A la ciudad vuelve ahora el Greco, sin haberse ido nunca. Desde hace unos días, más de cien obras del Griego de Toledo se exponen juntas por primera vez. Llegan de todas partes del mundo y estarán a nuestro alcance durante tres meses. Pasado ese tiempo se dispersan de nuevo por el globo: quien tiene un Greco no quiere dejar de verlo más de ese tiempo. Nunca antes había ocurrido algo así, ni siquiera en el tiempo en el que el pintor empezó a ser mundialmente considerado, a principios del siglo XX, después de no pocas reivindicaciones cultas y sabias de grandes como Manuel Bartolomé Cossío. El Greco, curiosamente, solo ha reinado trescientos años después de su muerte, cuando se le reinterpreta, se 'relee' su pintura y se le alza a la cúspide de los grandes.

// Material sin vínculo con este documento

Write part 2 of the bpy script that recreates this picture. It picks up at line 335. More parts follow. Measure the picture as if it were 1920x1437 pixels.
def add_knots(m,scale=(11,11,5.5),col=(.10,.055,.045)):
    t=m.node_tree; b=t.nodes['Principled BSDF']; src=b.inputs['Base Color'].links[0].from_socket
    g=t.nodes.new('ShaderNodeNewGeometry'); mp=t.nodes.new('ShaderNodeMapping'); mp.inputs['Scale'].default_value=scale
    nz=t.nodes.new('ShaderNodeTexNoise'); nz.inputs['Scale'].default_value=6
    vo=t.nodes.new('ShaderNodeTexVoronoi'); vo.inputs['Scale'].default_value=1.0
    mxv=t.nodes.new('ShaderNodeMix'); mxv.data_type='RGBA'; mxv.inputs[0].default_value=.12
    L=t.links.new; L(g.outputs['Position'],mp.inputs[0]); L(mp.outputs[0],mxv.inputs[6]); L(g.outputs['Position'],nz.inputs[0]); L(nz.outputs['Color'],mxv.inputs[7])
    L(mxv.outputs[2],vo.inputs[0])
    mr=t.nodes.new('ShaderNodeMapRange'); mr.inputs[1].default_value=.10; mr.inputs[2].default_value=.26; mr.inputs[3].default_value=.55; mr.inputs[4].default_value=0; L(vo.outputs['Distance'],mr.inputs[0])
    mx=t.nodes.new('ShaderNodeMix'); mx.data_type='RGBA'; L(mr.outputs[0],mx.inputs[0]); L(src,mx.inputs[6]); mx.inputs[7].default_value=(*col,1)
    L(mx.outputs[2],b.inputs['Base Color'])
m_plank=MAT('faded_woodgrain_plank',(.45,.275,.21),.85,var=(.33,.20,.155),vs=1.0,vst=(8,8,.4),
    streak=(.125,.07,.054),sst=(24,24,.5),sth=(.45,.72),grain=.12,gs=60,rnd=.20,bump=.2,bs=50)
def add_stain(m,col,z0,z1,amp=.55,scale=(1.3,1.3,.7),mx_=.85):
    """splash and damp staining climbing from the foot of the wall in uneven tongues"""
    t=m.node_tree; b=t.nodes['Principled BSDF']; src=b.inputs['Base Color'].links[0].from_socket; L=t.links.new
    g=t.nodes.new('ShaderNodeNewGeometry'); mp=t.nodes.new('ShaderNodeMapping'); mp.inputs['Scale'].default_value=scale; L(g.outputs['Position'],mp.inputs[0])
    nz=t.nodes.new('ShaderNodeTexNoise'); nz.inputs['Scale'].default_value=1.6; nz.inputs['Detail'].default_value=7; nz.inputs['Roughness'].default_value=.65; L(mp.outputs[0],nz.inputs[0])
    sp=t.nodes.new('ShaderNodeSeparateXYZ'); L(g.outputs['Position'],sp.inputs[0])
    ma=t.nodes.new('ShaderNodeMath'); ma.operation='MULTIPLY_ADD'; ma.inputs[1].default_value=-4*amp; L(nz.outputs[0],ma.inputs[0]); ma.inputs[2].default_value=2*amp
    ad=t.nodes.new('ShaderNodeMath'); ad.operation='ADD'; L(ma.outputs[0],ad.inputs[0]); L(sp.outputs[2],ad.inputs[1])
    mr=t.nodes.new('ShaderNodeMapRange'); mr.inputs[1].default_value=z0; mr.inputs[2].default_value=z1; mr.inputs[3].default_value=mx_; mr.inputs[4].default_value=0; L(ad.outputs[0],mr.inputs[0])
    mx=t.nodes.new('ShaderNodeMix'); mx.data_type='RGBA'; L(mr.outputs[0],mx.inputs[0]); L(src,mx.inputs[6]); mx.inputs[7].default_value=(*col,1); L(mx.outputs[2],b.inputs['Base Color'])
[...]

Ahora, en el cuarto centenario de su muerte, alcanza el cénit.

Doménikos Theotokópoulos no llegó a Toledo hasta que no contaba con treinta y cinco años, edad en la que la gente se moría ya mayor. Y permaneció en ella hasta los setenta y pico de su muerte. Y reventó, encontró su hueco, perfiló su estilo y logró la incomprensión de muchos, a pesar de recibir encargos continuados. Cuentan quienes saben que el Greco evolucionó desde los iconos bizantinos de su tierra natal al manierismo italiano que absorbió en Venecia y Roma, pero que en la España de Felipe II que, al parecer, no le hizo mucho caso se hizo definitivamente audaz con los colores y las figuras, alargadas, con retorcimientos y luz propia. Empezó a retratar según su criterio el retrato entonces era otra cosa y trazó la pintura devocional que le hizo inmortal. La trascendencia era cosa suya, y por aquellos años la trascendencia era esencialmente religiosa. Por demás, los encargos que recibía eran de ese carácter, con lo que su obra se centró en lo que hoy conocemos como núcleo central de su legado. Todo ello, desde el Conde Orgaz hasta el Expolio, pueden verlo de corrido en dos o tres localizaciones esenciales, alguna de las cuales no es tan fácil pillarlas abiertas.

Y, ya que están, aprovechen para girar una visita al Alcázar de Toledo, al lugar en el que se evidencia la lucha fratricida a la que llegaron los españoles no hace más de setenta años. La corrección política y las leyes de memoria histórica hacen que determinados escenarios hayan sido recompuestos, pero todos sabemos que se trata de un descomunal ejemplo de resistencia y fidelidad al mando. El despacho de Moscardó merece una respetuosa pasada en silencio: la pared en la que se reproducía el diálogo con el atacante que le amenazaba con matar a su hijo y el diálogo con este mismo ha sido tapada con fotografías nacidas para el disimulo. La Historia sigue ahí, quieran o no los políticos de turno, y difícilmente podrán borrarla. Por lo demás, el Museo del Ejército es un excelente camino de análisis de la Historia de España que no debe usted perderse: sencillamente magnífico, como las pinceladas soberbias y creativas que ofrece el gran Adolfo en su restaurante y los pellizcos de lugar emergente y solvente que es Loquo, en la calle de su nombre.

Como ya le digo, son tres meses y el reloj ha echado a andar. Corra, no pierda ni un día. Por Toledo anda suelto un griego que dibuja almas espigadas. No deje de sorprenderle en el trasiego de sus callejuelas prodigiosas.